What is expected: Write the records out again, keeping each line exactly as it is.

☆ ☆ ☆ ☆ ☆

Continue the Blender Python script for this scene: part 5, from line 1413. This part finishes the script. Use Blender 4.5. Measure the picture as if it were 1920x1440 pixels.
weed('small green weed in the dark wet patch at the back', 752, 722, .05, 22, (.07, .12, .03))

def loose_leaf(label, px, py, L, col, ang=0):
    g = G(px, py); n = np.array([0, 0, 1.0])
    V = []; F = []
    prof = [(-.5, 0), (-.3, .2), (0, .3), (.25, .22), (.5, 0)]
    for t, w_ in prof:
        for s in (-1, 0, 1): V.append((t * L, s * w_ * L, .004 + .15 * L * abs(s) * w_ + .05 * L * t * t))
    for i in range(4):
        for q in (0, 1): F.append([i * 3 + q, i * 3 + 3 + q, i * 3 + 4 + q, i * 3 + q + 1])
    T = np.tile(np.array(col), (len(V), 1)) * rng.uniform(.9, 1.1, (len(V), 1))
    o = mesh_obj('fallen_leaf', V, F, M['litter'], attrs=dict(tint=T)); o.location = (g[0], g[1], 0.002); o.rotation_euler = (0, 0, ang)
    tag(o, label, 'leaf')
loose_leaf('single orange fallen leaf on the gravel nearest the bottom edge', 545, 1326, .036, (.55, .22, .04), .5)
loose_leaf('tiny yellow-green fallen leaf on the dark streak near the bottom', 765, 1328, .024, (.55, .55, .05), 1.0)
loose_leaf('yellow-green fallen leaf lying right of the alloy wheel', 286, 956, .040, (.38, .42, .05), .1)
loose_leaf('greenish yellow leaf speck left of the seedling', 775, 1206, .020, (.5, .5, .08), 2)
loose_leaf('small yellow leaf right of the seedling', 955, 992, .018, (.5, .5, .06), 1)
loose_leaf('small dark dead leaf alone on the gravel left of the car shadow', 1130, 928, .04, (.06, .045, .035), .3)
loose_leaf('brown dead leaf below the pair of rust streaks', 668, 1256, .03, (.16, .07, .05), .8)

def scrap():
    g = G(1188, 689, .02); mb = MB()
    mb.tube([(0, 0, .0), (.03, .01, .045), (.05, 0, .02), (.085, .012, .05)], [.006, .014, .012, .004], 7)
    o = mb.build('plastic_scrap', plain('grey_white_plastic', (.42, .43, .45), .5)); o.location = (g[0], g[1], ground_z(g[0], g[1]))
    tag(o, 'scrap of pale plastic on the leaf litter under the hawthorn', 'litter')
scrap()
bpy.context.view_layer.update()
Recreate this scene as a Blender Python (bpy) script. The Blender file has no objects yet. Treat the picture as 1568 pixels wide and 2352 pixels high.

☆ ☆ ☆ ☆ ☆

Output below:
Continue the Blender Python script for this scene: part 5, from line 1413. This part finishes the script. Use Blender 4.5. Measure the picture as if it were 1920x1440 pixels.
weed('small green weed in the dark wet patch at the back', 752, 722, .05, 22, (.07, .12, .03))

def loose_leaf(label, px, py, L, col, ang=0):
    g = G(px, py); n = np.array([0, 0, 1.0])
    V = []; F = []
    prof = [(-.5, 0), (-.3, .2), (0, .3), (.25, .22), (.5, 0)]
    for t, w_ in prof:
        for s in (-1, 0, 1): V.append((t * L, s * w_ * L, .004 + .15 * L * abs(s) * w_ + .05 * L * t * t))
    for i in range(4):
        for q in (0, 1): F.append([i * 3 + q, i * 3 + 3 + q, i * 3 + 4 + q, i * 3 + q + 1])
    T = np.tile(np.array(col), (len(V), 1)) * rng.uniform(.9, 1.1, (len(V), 1))
    o = mesh_obj('fallen_leaf', V, F, M['litter'], attrs=dict(tint=T)); o.location = (g[0], g[1], 0.002); o.rotation_euler = (0, 0, ang)
    tag(o, label, 'leaf')
loose_leaf('single orange fallen leaf on the gravel nearest the bottom edge', 545, 1326, .036, (.55, .22, .04), .5)
loose_leaf('tiny yellow-green fallen leaf on the dark streak near the bottom', 765, 1328, .024, (.55, .55, .05), 1.0)
loose_leaf('yellow-green fallen leaf lying right of the alloy wheel', 286, 956, .040, (.38, .42, .05), .1)
loose_leaf('greenish yellow leaf speck left of the seedling', 775, 1206, .020, (.5, .5, .08), 2)
loose_leaf('small yellow leaf right of the seedling', 955, 992, .018, (.5, .5, .06), 1)
loose_leaf('small dark dead leaf alone on the gravel left of the car shadow', 1130, 928, .04, (.06, .045, .035), .3)
loose_leaf('brown dead leaf below the pair of rust streaks', 668, 1256, .03, (.16, .07, .05), .8)

def scrap():
    g = G(1188, 689, .02); mb = MB()
    mb.tube([(0, 0, .0), (.03, .01, .045), (.05, 0, .02), (.085, .012, .05)], [.006, .014, .012, .004], 7)
    o = mb.build('plastic_scrap', plain('grey_white_plastic', (.42, .43, .45), .5)); o.location = (g[0], g[1], ground_z(g[0], g[1]))
    tag(o, 'scrap of pale plastic on the leaf litter under the hawthorn', 'litter')
scrap()
bpy.context.view_layer.update()
Recreate this scene as a Blender Python (bpy) script. The Blender file has no objects yet. Treat the picture as 1568 pixels wide and 2352 pixels high.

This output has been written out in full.